Provided data:
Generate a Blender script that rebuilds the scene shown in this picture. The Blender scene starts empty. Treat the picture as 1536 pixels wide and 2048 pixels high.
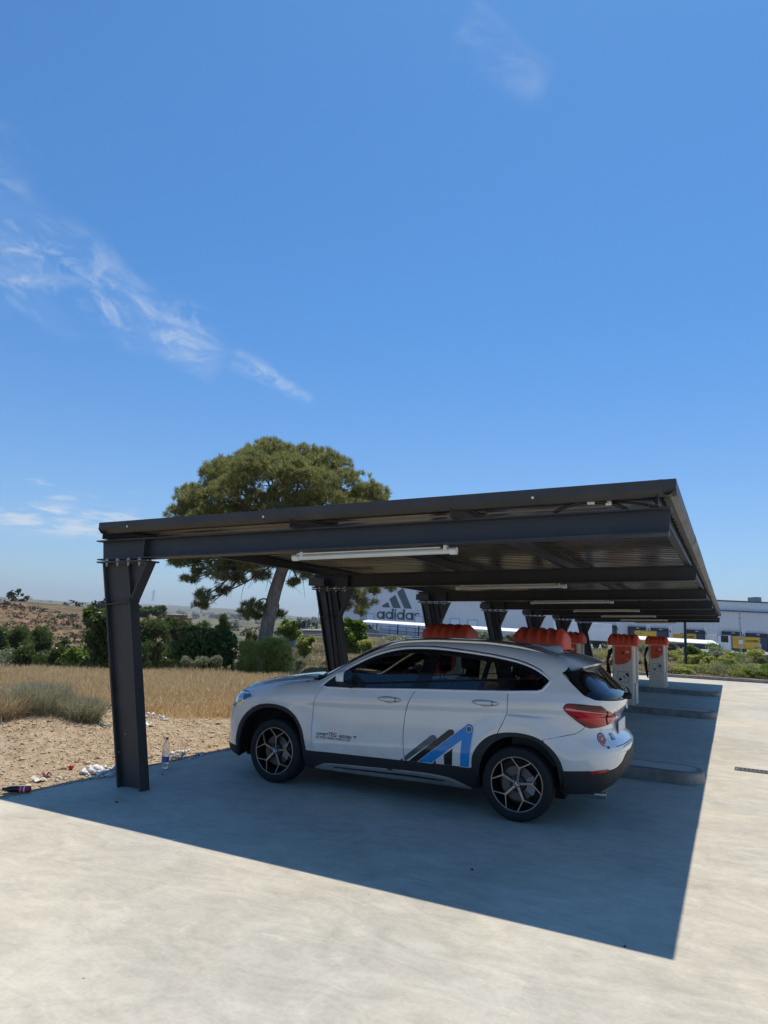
import bpy, bmesh, math, random
import numpy as np
from mathutils import Vector, Matrix
from mathutils.geometry import delaunay_2d_cdt
C = bpy.context.scene.collection
rad = math.radians
random.seed(7); rng = np.random.default_rng(7)

# ------------------------------------------------------------------ camera
FL, CH, YAW, PITCH, ROLL = 1380.0, 1.723, 0.4663, 0.1641, 0.0443
PW, PH = 1536, 2048
fw = np.array([-math.sin(YAW)*math.cos(PITCH), math.cos(YAW)*math.cos(PITCH), math.sin(PITCH)])
_r = np.array([math.cos(YAW), math.sin(YAW), 0.0]); _u = np.cross(_r, fw)
rt = math.cos(ROLL)*_r + math.sin(ROLL)*_u
up = -math.sin(ROLL)*_r + math.cos(ROLL)*_u
EYE = np.array([0, 0, CH])
cam = bpy.data.cameras.new('camera'); co = bpy.data.objects.new('camera', cam); C.objects.link(co)
co.matrix_world = Matrix(((rt[0], up[0], -fw[0], 0), (rt[1], up[1], -fw[1], 0), (rt[2], up[2], -fw[2], CH), (0, 0, 0, 1)))
cam.sensor_fit = 'HORIZONTAL'; cam.sensor_width = 36; cam.lens = FL/PW*36
cam.clip_start = 0.05; cam.clip_end = 30000
bpy.context.scene.camera = co
def ray(px, py): return fw + (px-PW/2)/FL*rt + (PH/2-py)/FL*up
def at(px, py, d): return EYE + ray(px, py)*d            # point seen at a pixel, at a forward distance
def gnd(px, py, z=0.0):
    d = ray(px, py); return EYE + d*((z-CH)/d[2])
def aty(px, py, y):
    d = ray(px, py); return EYE + d*(y/d[1])

# ------------------------------------------------------------------ world, sun, exposure
SUN_EL, SUN_DIR = rad(72.5), Vector((0.02, 0.86, 2.79)).normalized()
W = bpy.data.worlds.new('World'); bpy.context.scene.world = W; W.use_nodes = True
nt = W.node_tree; nt.nodes.clear()
def wn(t, **k):
    n = nt.nodes.new(t)
    for a, b in k.items(): setattr(n, a, b)
    return n
def wl(a, b): nt.links.new(a, b)
sky = wn('ShaderNodeTexSky', sky_type='NISHITA', sun_disc=False)
sky.sun_elevation = SUN_EL; sky.sun_rotation = math.atan2(SUN_DIR.x, SUN_DIR.y)
sky.altitude = 200; sky.air_density = 1.0; sky.dust_density = 0.5; sky.ozone_density = 3.0
bg = wn('ShaderNodeBackground'); bg.inputs['Strength'].default_value = 0.105
out = wn('ShaderNodeOutputWorld'); wl(bg.outputs[0], out.inputs[0])
def wmath(op, a, b=None, clamp=False):
    n = wn('ShaderNodeMath', operation=op, use_clamp=clamp)
    for i, v in enumerate((a, b)):
        if v is None: continue
        if isinstance(v, (int, float)): n.inputs[i].default_value = v
        else: wl(v, n.inputs[i])
    return n.outputs[0]
def wramp(v, lo, hi):
    n = wn('ShaderNodeMapRange', interpolation_type='SMOOTHSTEP'); wl(v, n.inputs[0])
    n.inputs[1].default_value = lo; n.inputs[2].default_value = hi; return n.outputs[0]
tc = wn('ShaderNodeTexCoord'); sep = wn('ShaderNodeSeparateXYZ'); wl(tc.outputs['Generated'], sep.inputs[0])
dz = wmath('MAXIMUM', sep.outputs[2], 0.02)
U = wmath('DIVIDE', sep.outputs[0], dz); V = wmath('DIVIDE', sep.outputs[1], dz)
comb = wn('ShaderNodeCombineXYZ'); wl(U, comb.inputs[0]); wl(V, comb.inputs[1])
az = wmath('ARCTAN2', sep.outputs[0], sep.outputs[1]); el = wmath('ARCSINE', sep.outputs[2])
def azel(px, py): d = ray(px, py); d = d/np.linalg.norm(d); return math.atan2(d[0], d[1]), math.asin(d[2])
def cuv(px, py): d = ray(px, py); return np.array([d[0]/d[2], d[1]/d[2]])
def streak(pA, pB, wa, wb, scale, lo, hi, seed, stretch=1.7):
    # a band of cirrus between two directions of the sky (azimuth, elevation)
    A, B = np.array(azel(*pA)), np.array(azel(*pB)); ce = math.cos(A[1]); A[0] *= ce; B[0] *= ce; L = np.linalg.norm(B-A); t = (B-A)/L
    du = wmath('SUBTRACT', wmath('MULTIPLY', az, ce), float(A[0])); dv = wmath('SUBTRACT', el, float(A[1]))
    al = wmath('ADD', wmath('MULTIPLY', du, float(t[0])), wmath('MULTIPLY', dv, float(t[1])))
    ac = wmath('ADD', wmath('MULTIPLY', du, float(-t[1])), wmath('MULTIPLY', dv, float(t[0])))
    cb = wn('ShaderNodeCombineXYZ'); wl(al, cb.inputs[0]); wl(wmath('MULTIPLY', ac, stretch), cb.inputs[1]); cb.inputs[2].default_value = seed
    n = wn('ShaderNodeTexNoise'); wl(cb.outputs[0], n.inputs['Vector']); n.inputs['Scale'].default_value = scale
    n.inputs['Detail'].default_value = 11; n.inputs['Roughness'].default_value = 0.62; n.inputs['Distortion'].default_value = 0.9
    n2 = wn('ShaderNodeTexNoise'); wl(cb.outputs[0], n2.inputs['Vector']); n2.inputs['Scale'].default_value = scale*0.45
    n2.inputs['Detail'].default_value = 2
    wob = wmath('MULTIPLY', wmath('SUBTRACT', n2.outputs[0], 0.5), 1.1*wa)
    wid = wmath('ADD', wmath('MULTIPLY', wmath('DIVIDE', al, L), wb-wa), wa)
    q = wmath('DIVIDE', wmath('ABSOLUTE', wmath('ADD', ac, wob)), wmath('MAXIMUM', wid, 0.01))
    m = wramp(q, 1.0, 0.1)
    m = wmath('MULTIPLY', m, wramp(al, -0.15*L, 0.0)); m = wmath('MULTIPLY', m, wramp(al, L*1.05, L*0.85))
    f = wramp(n.outputs[0], lo, hi)
    return wmath('MULTIPLY', m, wmath('ADD', wmath('MULTIPLY', f, 0.8), wmath('MULTIPLY', wramp(n2.outputs[0], 0.35, 0.7), 0.22)))
m1 = streak((-90, 420), (450, 715), 0.125, 0.034, 14, 0.43, 0.68, 3.1)
m2 = streak((478, 722), (625, 805), 0.020, 0.012, 22, 0.36, 0.68, 8.3)
m3 = streak((930, 70), (1100, 170), 0.05, 0.035, 12, 0.40, 0.85, 5.7)
m4 = streak((-200, 520), (240, 570), 0.022, 0.010, 12, 0.35, 0.8, 1.2)
hi_ = wmath('MAXIMUM', wmath('MAXIMUM', m1, wmath('MULTIPLY', m4, 0.7)), wmath('MAXIMUM', m2, wmath('MULTIPLY', m3, 0.6)))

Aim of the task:
Exclude every picture and copy the remaining data exactly.

Response:
Generate a Blender script that rebuilds the scene shown in this picture. The Blender scene starts empty. Treat the picture as 1536 pixels wide and 2048 pixels high.
import bpy, bmesh, math, random
import numpy as np
from mathutils import Vector, Matrix
from mathutils.geometry import delaunay_2d_cdt
C = bpy.context.scene.collection
rad = math.radians
random.seed(7); rng = np.random.default_rng(7)

# ------------------------------------------------------------------ camera
FL, CH, YAW, PITCH, ROLL = 1380.0, 1.723, 0.4663, 0.1641, 0.0443
PW, PH = 1536, 2048
fw = np.array([-math.sin(YAW)*math.cos(PITCH), math.cos(YAW)*math.cos(PITCH), math.sin(PITCH)])
_r = np.array([math.cos(YAW), math.sin(YAW), 0.0]); _u = np.cross(_r, fw)
rt = math.cos(ROLL)*_r + math.sin(ROLL)*_u
up = -math.sin(ROLL)*_r + math.cos(ROLL)*_u
EYE = np.array([0, 0, CH])
cam = bpy.data.cameras.new('camera'); co = bpy.data.objects.new('camera', cam); C.objects.link(co)
co.matrix_world = Matrix(((rt[0], up[0], -fw[0], 0), (rt[1], up[1], -fw[1], 0), (rt[2], up[2], -fw[2], CH), (0, 0, 0, 1)))
cam.sensor_fit = 'HORIZONTAL'; cam.sensor_width = 36; cam.lens = FL/PW*36
cam.clip_start = 0.05; cam.clip_end = 30000
bpy.context.scene.camera = co
def ray(px, py): return fw + (px-PW/2)/FL*rt + (PH/2-py)/FL*up
def at(px, py, d): return EYE + ray(px, py)*d            # point seen at a pixel, at a forward distance
def gnd(px, py, z=0.0):
    d = ray(px, py); return EYE + d*((z-CH)/d[2])
def aty(px, py, y):
    d = ray(px, py); return EYE + d*(y/d[1])

# ------------------------------------------------------------------ world, sun, exposure
SUN_EL, SUN_DIR = rad(72.5), Vector((0.02, 0.86, 2.79)).normalized()
W = bpy.data.worlds.new('World'); bpy.context.scene.world = W; W.use_nodes = True
nt = W.node_tree; nt.nodes.clear()
def wn(t, **k):
    n = nt.nodes.new(t)
    for a, b in k.items(): setattr(n, a, b)
    return n
def wl(a, b): nt.links.new(a, b)
sky = wn('ShaderNodeTexSky', sky_type='NISHITA', sun_disc=False)
sky.sun_elevation = SUN_EL; sky.sun_rotation = math.atan2(SUN_DIR.x, SUN_DIR.y)
sky.altitude = 200; sky.air_density = 1.0; sky.dust_density = 0.5; sky.ozone_density = 3.0
bg = wn('ShaderNodeBackground'); bg.inputs['Strength'].default_value = 0.105
out = wn('ShaderNodeOutputWorld'); wl(bg.outputs[0], out.inputs[0])
def wmath(op, a, b=None, clamp=False):
    n = wn('ShaderNodeMath', operation=op, use_clamp=clamp)
    for i, v in enumerate((a, b)):
        if v is None: continue
        if isinstance(v, (int, float)): n.inputs[i].default_value = v
        else: wl(v, n.inputs[i])
    return n.outputs[0]
def wramp(v, lo, hi):
    n = wn('ShaderNodeMapRange', interpolation_type='SMOOTHSTEP'); wl(v, n.inputs[0])
    n.inputs[1].default_value = lo; n.inputs[2].default_value = hi; return n.outputs[0]
tc = wn('ShaderNodeTexCoord'); sep = wn('ShaderNodeSeparateXYZ'); wl(tc.outputs['Generated'], sep.inputs[0])
dz = wmath('MAXIMUM', sep.outputs[2], 0.02)
U = wmath('DIVIDE', sep.outputs[0], dz); V = wmath('DIVIDE', sep.outputs[1], dz)
comb = wn('ShaderNodeCombineXYZ'); wl(U, comb.inputs[0]); wl(V, comb.inputs[1])
az = wmath('ARCTAN2', sep.outputs[0], sep.outputs[1]); el = wmath('ARCSINE', sep.outputs[2])
def azel(px, py): d = ray(px, py); d = d/np.linalg.norm(d); return math.atan2(d[0], d[1]), math.asin(d[2])
def cuv(px, py): d = ray(px, py); return np.array([d[0]/d[2], d[1]/d[2]])
def streak(pA, pB, wa, wb, scale, lo, hi, seed, stretch=1.7):
    # a band of cirrus between two directions of the sky (azimuth, elevation)
    A, B = np.array(azel(*pA)), np.array(azel(*pB)); ce = math.cos(A[1]); A[0] *= ce; B[0] *= ce; L = np.linalg.norm(B-A); t = (B-A)/L
    du = wmath('SUBTRACT', wmath('MULTIPLY', az, ce), float(A[0])); dv = wmath('SUBTRACT', el, float(A[1]))
    al = wmath('ADD', wmath('MULTIPLY', du, float(t[0])), wmath('MULTIPLY', dv, float(t[1])))
    ac = wmath('ADD', wmath('MULTIPLY', du, float(-t[1])), wmath('MULTIPLY', dv, float(t[0])))
    cb = wn('ShaderNodeCombineXYZ'); wl(al, cb.inputs[0]); wl(wmath('MULTIPLY', ac, stretch), cb.inputs[1]); cb.inputs[2].default_value = seed
    n = wn('ShaderNodeTexNoise'); wl(cb.outputs[0], n.inputs['Vector']); n.inputs['Scale'].default_value = scale
    n.inputs['Detail'].default_value = 11; n.inputs['Roughness'].default_value = 0.62; n.inputs['Distortion'].default_value = 0.9
    n2 = wn('ShaderNodeTexNoise'); wl(cb.outputs[0], n2.inputs['Vector']); n2.inputs['Scale'].default_value = scale*0.45
    n2.inputs['Detail'].default_value = 2
    wob = wmath('MULTIPLY', wmath('SUBTRACT', n2.outputs[0], 0.5), 1.1*wa)
    wid = wmath('ADD', wmath('MULTIPLY', wmath('DIVIDE', al, L), wb-wa), wa)
    q = wmath('DIVIDE', wmath('ABSOLUTE', wmath('ADD', ac, wob)), wmath('MAXIMUM', wid, 0.01))
    m = wramp(q, 1.0, 0.1)
    m = wmath('MULTIPLY', m, wramp(al, -0.15*L, 0.0)); m = wmath('MULTIPLY', m, wramp(al, L*1.05, L*0.85))
    f = wramp(n.outputs[0], lo, hi)
    return wmath('MULTIPLY', m, wmath('ADD', wmath('MULTIPLY', f, 0.8), wmath('MULTIPLY', wramp(n2.outputs[0], 0.35, 0.7), 0.22)))
m1 = streak((-90, 420), (450, 715), 0.125, 0.034, 14, 0.43, 0.68, 3.1)
m2 = streak((478, 722), (625, 805), 0.020, 0.012, 22, 0.36, 0.68, 8.3)
m3 = streak((930, 70), (1100, 170), 0.05, 0.035, 12, 0.40, 0.85, 5.7)
m4 = streak((-200, 520), (240, 570), 0.022, 0.010, 12, 0.35, 0.8, 1.2)
hi_ = wmath('MAXIMUM', wmath('MAXIMUM', m1, wmath('MULTIPLY', m4, 0.7)), wmath('MAXIMUM', m2, wmath('MULTIPLY', m3, 0.6)))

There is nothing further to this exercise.